From 1972 to 1980, there was no correlation between voters’ views on abortion and their political affiliation, a 2002 study in the journal Political Behavior found. That meant that a Republican could capture the presidency even with a lengthy track record of supporting abortion rights. Exhibit A for this is President Ronald Reagan. During his tenure as California’s governor in the 1960s, Regan signed some of the nation’s most permissive abortion rights legislation. This came well before Roe v. Wade, the 1973 Supreme Court case that would require every state to recognize a legal right to abortion.
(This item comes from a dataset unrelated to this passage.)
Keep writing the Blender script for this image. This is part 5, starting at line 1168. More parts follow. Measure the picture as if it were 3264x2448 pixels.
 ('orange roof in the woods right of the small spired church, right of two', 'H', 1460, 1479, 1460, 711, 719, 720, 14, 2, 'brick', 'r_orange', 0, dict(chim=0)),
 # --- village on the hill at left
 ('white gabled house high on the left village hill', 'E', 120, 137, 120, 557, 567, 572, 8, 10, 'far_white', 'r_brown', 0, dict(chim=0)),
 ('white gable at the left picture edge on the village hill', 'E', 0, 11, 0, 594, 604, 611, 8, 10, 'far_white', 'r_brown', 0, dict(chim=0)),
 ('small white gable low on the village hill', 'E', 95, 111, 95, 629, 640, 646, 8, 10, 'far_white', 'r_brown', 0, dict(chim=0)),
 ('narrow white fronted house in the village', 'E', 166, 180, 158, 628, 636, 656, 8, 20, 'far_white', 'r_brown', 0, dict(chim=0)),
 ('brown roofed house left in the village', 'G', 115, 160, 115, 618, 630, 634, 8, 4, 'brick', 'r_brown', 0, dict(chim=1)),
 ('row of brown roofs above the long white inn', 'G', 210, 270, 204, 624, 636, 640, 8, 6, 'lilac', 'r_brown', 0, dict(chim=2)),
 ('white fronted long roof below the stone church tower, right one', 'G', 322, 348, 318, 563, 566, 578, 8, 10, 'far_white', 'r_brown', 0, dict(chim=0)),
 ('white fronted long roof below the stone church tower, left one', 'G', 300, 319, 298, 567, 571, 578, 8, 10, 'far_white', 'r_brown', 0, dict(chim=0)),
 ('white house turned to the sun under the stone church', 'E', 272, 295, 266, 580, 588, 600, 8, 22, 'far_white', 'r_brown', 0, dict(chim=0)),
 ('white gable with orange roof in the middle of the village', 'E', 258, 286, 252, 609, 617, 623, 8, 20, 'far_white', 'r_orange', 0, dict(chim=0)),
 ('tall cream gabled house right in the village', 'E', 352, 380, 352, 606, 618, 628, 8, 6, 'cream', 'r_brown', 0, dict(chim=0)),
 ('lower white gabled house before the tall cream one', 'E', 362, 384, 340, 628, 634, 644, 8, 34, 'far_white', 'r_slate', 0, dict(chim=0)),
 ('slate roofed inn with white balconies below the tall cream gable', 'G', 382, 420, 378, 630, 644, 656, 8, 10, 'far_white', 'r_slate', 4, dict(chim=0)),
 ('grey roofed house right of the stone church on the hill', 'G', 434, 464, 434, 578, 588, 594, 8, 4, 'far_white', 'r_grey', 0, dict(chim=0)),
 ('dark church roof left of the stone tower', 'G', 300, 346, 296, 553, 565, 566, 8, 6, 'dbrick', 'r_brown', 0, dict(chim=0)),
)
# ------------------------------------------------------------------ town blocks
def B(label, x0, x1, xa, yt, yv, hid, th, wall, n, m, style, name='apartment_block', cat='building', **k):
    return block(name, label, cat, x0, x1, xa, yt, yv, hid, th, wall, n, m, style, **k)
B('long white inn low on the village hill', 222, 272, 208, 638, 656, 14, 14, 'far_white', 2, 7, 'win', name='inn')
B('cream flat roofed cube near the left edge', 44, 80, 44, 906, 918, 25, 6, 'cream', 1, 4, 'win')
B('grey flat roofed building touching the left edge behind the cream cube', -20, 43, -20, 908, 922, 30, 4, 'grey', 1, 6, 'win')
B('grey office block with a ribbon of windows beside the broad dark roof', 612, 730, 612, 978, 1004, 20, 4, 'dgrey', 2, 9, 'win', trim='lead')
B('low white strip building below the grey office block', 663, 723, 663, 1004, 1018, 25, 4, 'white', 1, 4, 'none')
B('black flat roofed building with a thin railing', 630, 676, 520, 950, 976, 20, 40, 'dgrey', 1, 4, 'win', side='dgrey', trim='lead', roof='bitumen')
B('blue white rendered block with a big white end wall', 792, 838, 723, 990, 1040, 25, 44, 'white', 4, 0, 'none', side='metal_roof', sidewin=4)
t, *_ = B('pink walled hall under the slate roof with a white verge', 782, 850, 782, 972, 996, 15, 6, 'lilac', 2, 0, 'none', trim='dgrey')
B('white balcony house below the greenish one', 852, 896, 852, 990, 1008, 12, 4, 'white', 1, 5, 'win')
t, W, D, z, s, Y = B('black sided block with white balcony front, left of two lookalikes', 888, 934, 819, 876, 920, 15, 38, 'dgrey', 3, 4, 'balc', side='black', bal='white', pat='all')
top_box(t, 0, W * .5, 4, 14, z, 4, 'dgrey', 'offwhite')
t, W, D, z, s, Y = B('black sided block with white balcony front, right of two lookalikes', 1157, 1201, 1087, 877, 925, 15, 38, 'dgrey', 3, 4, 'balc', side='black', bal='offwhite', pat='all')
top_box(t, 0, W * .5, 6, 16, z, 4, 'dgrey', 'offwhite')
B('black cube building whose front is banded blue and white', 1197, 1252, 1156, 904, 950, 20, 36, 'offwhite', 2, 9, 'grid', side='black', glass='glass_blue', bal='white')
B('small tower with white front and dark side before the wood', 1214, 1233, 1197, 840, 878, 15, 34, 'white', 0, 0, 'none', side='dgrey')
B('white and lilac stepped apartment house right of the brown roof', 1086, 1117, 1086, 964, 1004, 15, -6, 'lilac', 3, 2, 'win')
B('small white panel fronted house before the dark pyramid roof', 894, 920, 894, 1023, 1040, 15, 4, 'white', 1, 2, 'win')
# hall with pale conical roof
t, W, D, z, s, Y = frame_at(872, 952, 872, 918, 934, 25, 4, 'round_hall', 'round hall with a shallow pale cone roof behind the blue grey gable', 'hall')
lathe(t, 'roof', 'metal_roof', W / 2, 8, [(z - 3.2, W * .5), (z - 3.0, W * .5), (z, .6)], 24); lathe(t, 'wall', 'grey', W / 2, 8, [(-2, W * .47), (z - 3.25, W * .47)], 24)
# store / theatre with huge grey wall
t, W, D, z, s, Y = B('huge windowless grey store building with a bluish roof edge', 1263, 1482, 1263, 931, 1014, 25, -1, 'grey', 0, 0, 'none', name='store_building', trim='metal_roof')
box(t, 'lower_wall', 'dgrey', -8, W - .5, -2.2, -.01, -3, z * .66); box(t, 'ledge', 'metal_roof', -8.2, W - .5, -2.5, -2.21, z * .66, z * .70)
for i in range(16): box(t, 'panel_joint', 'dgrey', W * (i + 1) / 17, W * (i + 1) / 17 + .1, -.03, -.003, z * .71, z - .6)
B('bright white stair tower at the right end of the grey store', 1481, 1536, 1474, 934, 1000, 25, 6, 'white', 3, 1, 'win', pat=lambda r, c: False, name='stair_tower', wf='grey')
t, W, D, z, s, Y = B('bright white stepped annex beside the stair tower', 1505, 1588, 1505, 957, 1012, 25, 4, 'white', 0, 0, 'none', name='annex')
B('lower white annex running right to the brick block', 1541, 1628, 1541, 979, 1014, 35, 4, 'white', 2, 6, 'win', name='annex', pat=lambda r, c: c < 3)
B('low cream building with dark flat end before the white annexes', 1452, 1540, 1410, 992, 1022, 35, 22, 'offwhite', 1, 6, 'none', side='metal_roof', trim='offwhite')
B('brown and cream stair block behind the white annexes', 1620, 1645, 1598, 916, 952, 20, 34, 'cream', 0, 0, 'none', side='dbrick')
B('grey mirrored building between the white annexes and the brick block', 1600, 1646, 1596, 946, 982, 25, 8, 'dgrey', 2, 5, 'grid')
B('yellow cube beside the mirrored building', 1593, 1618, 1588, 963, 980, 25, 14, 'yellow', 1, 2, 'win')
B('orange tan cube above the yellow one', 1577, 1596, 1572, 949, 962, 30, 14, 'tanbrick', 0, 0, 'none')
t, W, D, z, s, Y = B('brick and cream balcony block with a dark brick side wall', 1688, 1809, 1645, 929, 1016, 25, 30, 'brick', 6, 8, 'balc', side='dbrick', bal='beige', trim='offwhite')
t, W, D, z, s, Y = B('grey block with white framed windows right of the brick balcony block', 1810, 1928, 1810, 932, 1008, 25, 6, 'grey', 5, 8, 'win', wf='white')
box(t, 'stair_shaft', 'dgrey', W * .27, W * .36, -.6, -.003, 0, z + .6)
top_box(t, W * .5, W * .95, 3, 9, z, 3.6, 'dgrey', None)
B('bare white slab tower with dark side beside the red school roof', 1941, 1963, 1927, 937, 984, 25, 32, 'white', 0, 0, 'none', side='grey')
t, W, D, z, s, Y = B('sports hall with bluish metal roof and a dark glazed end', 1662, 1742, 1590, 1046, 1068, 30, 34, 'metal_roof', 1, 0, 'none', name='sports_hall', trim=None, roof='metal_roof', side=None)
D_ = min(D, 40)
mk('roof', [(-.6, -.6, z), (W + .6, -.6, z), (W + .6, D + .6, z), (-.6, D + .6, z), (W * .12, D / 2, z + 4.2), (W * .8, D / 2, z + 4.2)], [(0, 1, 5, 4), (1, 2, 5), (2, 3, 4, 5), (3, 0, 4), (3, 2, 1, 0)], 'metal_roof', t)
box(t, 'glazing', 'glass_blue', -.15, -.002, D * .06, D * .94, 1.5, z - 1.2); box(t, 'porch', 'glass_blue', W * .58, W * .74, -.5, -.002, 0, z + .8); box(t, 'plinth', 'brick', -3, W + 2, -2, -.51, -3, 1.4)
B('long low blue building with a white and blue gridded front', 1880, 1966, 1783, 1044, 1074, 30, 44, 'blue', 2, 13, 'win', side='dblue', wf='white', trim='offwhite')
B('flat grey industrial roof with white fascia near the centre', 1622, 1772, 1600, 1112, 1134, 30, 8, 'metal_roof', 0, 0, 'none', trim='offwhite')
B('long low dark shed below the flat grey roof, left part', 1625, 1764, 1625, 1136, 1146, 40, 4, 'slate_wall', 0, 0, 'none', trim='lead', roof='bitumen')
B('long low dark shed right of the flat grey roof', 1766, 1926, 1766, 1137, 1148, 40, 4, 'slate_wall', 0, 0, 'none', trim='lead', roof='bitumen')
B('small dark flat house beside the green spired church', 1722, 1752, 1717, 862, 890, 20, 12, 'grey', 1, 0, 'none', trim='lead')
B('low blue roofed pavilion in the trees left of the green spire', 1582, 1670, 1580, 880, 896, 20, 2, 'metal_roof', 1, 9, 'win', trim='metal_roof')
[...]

But as Reagan came into the presidency, the politics of abortion rights were in flux. The Roe decision in 1973 brought more attention to the issue. Evangelical voters, who tend to oppose abortion rights, were gravitating more toward the Republican party. In 1980, both Democrats and Republicans added planks to their national party platforms taking positions on the issue. And as president, Reagan became a staunch opponent of abortion rights. “Today there is a wound in our national conscience,” the president said in his 1986 State of the Union address. “America will never be whole as long as the right to life granted by our Creator is denied to the unborn.” Since then, political scientists argue, the abortion issue has broken sharply on party lines.
To be sure, politicians do not always line up perfectly with their parties on abortion issues: there is a notable contingent of “pro-life Democrats” who oppose access to abortion. But, as far as presidential elections go, abortion has become a key dividing issue and litmus test that candidates must pass.